When I'm away on work-days
hear the rose-breast.
Love the night, love the night
and if on waking it rains:
little drops of rest.
L.N.
That will be the fourth poem in the Niedecker suite in Db. I will have five piano segments framing the four songs, an intro, a conclusion, and three interludes.
6 comments:
I think I'll call it "Little Drops of Rest."
"Perfect" is a dangerous word. I think there are more fruitful alternatives that conceive of the same qualities more dynamically. If we feel that every part of a piece stands somehow in relation to other parts and the whole, that's a tension, or liveness, which it's possible to respond to, and add something to. Perfection is closed, and would silence Sunday's motor-cars rather than perceive them≥
For example, "Frost at Midnight" is too complex for "perfection" to be relevant. But everything in it speaks to something else and to the structure of the whole....with the exception of one phrase that annoys me every time I read it, and feels like the one bit of padding in 75 lines. ("...the poor man's only music...".)
Project sounds good! I'm interested to hear whether you find a way for piano and voice to talk to one another. (An ongoing problem for me, and acute for my current project, a song with clarinet.)
I'm going for something more finished than that, more gem-like. The Coleridge poem, while certainly accomplished, is not quite what I would have in mind. The rhythms are to awkward for me, the effort to get the words into the meter, and the phrase "extreme silentness" would not be my choice. Perfect for me means I would not change anything or second guess the poet in any way. I realize it sounds bad nowadays to use words like that.

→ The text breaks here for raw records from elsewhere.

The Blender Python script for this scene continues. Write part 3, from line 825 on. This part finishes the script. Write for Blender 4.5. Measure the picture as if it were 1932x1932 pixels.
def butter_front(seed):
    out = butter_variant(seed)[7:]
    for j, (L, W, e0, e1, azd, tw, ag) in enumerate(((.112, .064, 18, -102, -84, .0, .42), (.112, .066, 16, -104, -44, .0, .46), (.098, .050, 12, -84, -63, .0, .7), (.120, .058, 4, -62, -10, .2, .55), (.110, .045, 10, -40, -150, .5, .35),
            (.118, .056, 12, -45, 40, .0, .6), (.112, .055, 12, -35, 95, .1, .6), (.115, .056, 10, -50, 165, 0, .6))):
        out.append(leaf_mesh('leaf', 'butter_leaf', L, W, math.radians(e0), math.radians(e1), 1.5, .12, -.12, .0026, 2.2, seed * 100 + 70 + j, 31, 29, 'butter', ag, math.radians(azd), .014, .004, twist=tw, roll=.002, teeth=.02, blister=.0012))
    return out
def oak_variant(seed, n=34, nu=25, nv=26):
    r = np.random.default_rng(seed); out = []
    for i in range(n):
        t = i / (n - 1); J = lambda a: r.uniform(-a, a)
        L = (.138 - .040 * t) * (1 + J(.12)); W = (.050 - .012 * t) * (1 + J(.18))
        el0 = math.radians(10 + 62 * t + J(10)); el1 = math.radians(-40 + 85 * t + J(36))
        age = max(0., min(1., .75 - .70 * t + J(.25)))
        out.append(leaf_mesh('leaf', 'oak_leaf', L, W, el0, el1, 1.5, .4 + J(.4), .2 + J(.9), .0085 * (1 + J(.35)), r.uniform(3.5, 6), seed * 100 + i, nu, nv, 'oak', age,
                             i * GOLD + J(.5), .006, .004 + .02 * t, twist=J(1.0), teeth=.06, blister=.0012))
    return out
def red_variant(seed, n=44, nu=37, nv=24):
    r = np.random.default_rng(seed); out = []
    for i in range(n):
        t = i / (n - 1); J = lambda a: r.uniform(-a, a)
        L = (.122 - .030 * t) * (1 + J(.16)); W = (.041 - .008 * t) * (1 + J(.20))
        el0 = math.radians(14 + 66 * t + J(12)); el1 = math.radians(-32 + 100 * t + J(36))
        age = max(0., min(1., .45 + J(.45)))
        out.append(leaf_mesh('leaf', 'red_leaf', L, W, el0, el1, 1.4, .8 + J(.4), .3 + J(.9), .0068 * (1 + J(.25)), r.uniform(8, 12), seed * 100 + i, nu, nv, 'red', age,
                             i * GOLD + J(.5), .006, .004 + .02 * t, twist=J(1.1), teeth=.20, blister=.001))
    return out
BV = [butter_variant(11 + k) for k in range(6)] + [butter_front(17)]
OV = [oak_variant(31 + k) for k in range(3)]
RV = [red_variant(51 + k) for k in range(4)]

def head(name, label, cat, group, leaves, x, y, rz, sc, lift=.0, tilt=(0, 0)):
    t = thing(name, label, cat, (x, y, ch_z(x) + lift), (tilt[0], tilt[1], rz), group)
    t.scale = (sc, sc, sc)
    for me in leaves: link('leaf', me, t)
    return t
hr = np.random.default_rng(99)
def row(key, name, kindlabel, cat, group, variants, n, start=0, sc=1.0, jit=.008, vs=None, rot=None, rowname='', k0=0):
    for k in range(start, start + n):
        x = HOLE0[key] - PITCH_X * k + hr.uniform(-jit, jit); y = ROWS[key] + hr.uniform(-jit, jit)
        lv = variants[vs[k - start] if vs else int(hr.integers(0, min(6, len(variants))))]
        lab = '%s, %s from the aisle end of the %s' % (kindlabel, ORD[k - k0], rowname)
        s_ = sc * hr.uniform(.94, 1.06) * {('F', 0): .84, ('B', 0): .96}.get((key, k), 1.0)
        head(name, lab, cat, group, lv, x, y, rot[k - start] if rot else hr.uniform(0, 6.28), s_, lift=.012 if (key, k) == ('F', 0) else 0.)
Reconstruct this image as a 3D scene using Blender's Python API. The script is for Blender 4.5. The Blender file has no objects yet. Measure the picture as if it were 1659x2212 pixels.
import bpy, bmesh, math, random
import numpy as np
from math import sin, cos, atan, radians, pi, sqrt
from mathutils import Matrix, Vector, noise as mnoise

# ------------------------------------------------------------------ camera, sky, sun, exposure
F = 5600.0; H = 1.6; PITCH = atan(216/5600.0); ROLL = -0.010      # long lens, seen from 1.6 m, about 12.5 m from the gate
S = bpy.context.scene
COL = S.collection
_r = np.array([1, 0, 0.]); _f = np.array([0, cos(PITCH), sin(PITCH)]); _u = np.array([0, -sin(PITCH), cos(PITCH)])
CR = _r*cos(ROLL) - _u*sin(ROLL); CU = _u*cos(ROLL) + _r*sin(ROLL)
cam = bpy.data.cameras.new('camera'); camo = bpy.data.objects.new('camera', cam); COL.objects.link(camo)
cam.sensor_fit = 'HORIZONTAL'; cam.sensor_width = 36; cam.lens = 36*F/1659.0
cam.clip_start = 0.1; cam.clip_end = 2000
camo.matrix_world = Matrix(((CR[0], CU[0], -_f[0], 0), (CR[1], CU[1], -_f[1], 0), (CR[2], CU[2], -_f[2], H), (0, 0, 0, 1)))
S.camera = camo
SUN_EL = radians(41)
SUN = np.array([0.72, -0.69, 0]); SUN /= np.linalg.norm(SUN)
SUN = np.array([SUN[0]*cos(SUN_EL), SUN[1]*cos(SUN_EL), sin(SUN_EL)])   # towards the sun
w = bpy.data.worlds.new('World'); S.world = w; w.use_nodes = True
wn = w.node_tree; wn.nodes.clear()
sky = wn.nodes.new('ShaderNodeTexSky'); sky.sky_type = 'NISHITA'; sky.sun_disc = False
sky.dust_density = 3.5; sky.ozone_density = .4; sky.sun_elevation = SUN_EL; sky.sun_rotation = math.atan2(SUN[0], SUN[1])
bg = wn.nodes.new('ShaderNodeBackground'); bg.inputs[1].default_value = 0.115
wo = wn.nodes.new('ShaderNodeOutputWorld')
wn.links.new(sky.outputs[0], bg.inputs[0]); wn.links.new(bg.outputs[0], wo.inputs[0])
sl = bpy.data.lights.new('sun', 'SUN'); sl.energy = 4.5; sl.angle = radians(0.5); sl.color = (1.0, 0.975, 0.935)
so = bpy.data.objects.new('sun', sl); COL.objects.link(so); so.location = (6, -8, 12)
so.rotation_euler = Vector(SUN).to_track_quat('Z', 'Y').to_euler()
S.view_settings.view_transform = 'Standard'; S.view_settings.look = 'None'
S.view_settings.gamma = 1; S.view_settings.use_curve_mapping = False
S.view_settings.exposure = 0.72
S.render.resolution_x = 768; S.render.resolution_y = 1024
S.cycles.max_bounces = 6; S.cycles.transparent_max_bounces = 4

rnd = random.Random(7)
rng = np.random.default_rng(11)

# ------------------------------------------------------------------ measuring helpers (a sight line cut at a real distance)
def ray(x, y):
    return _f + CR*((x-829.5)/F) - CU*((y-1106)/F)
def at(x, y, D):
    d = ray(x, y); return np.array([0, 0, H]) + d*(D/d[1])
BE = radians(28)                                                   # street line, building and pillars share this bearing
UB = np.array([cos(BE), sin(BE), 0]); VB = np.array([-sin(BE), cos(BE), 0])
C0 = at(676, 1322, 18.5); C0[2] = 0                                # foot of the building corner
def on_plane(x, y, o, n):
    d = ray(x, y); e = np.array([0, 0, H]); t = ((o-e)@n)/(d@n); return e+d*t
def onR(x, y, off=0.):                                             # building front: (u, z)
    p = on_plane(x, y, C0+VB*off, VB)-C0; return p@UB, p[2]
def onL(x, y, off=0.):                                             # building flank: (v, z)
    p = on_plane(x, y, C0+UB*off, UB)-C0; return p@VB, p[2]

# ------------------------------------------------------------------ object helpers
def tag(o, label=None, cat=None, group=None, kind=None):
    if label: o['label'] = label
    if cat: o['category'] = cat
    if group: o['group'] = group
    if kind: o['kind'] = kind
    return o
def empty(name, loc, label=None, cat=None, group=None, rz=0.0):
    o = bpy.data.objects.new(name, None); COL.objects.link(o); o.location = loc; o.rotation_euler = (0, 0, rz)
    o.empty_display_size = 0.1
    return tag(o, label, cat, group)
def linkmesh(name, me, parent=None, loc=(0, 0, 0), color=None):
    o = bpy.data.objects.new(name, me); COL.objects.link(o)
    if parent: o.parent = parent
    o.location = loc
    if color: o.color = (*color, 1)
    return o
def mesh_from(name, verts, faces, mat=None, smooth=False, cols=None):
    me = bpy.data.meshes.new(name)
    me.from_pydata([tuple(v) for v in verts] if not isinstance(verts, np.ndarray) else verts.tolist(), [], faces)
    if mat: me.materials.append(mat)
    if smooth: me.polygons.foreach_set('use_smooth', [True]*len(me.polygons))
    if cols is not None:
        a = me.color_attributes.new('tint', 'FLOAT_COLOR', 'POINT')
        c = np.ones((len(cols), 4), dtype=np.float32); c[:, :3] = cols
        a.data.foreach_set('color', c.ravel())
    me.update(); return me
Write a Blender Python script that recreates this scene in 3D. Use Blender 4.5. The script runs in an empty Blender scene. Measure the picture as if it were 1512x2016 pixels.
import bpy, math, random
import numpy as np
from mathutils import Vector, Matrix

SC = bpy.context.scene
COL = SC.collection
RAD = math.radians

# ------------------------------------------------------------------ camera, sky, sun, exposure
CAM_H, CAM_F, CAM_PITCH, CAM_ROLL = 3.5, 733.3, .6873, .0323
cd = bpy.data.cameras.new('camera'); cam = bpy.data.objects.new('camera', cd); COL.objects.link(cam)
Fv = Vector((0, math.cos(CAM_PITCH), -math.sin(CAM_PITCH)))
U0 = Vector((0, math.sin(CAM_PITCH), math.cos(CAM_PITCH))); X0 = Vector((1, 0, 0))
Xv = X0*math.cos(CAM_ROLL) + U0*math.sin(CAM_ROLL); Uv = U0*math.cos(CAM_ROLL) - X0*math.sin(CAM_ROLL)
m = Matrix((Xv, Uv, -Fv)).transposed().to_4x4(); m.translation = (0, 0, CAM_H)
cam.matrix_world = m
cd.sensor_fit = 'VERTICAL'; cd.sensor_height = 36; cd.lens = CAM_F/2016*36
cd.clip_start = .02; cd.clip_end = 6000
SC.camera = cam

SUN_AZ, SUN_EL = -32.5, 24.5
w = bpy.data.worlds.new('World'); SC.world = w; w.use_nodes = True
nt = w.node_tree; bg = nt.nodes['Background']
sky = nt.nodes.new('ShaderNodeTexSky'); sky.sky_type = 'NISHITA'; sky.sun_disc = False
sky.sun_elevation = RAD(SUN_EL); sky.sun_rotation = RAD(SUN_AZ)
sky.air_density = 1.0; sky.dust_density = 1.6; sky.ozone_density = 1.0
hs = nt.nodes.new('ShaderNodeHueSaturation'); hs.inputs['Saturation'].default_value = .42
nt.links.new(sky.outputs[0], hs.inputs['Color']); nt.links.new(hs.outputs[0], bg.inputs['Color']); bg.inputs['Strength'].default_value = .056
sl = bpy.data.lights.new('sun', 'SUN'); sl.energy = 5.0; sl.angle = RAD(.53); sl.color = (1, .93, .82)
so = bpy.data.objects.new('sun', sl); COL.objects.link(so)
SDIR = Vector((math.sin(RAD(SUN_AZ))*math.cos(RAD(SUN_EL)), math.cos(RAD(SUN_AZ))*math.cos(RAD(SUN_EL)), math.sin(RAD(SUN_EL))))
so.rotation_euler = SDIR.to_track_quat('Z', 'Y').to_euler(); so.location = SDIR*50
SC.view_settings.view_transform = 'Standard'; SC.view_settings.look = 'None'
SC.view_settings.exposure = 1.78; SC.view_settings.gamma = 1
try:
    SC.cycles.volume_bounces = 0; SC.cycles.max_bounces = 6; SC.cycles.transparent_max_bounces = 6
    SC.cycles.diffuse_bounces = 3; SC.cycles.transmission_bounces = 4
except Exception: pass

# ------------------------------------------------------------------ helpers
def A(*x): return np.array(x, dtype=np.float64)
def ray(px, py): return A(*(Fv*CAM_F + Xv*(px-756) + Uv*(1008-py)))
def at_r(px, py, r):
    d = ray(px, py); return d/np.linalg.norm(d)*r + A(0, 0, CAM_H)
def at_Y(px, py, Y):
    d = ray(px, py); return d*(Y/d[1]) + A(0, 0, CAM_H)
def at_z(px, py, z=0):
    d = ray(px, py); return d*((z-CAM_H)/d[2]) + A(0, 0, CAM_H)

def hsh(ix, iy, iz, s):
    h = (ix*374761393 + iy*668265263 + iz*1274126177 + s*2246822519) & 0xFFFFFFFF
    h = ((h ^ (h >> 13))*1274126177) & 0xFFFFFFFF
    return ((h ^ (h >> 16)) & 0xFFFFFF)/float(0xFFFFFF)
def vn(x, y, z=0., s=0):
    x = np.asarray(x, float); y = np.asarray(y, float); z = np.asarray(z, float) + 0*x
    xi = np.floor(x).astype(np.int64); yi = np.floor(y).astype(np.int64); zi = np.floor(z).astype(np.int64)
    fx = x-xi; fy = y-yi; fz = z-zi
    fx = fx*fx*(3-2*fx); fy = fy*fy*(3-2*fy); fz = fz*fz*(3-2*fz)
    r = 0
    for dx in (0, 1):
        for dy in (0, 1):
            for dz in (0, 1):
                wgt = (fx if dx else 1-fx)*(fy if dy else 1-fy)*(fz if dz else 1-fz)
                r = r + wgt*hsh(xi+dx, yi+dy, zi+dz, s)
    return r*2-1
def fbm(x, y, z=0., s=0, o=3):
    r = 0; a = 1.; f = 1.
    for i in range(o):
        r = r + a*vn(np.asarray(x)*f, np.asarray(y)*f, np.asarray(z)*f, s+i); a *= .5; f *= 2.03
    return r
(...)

Hard to trust intuitions about "would I write it that way" in a text over 200 years old. I hear those awkwardnesses, for sure, but relish most of them. (My example was of an unnecessary swerve of thought, adding an irrelevant ornament to a structure already elaborate.) This poem occurred to me because I did once react to the ending with the thought "wow, perfect", but realized, chewing it over, that (for me) perfection is an effect, not a fact. Even in little gems of 8 lines.
It's so reminiscent of "Tintern Abbey" that I think that is interfering with my reaction to it. I'll have to look up which poem came first.
Wikipedia says February 1798, while "Tintern Abbey" is July. Obviously both emerged from a shared idea of what poetry can do, a bit Picasso-Braque.
I once made a diagram of the layers of time in "Frost at Midnight", with the references forward and back -- there were seven or eight, as I recall.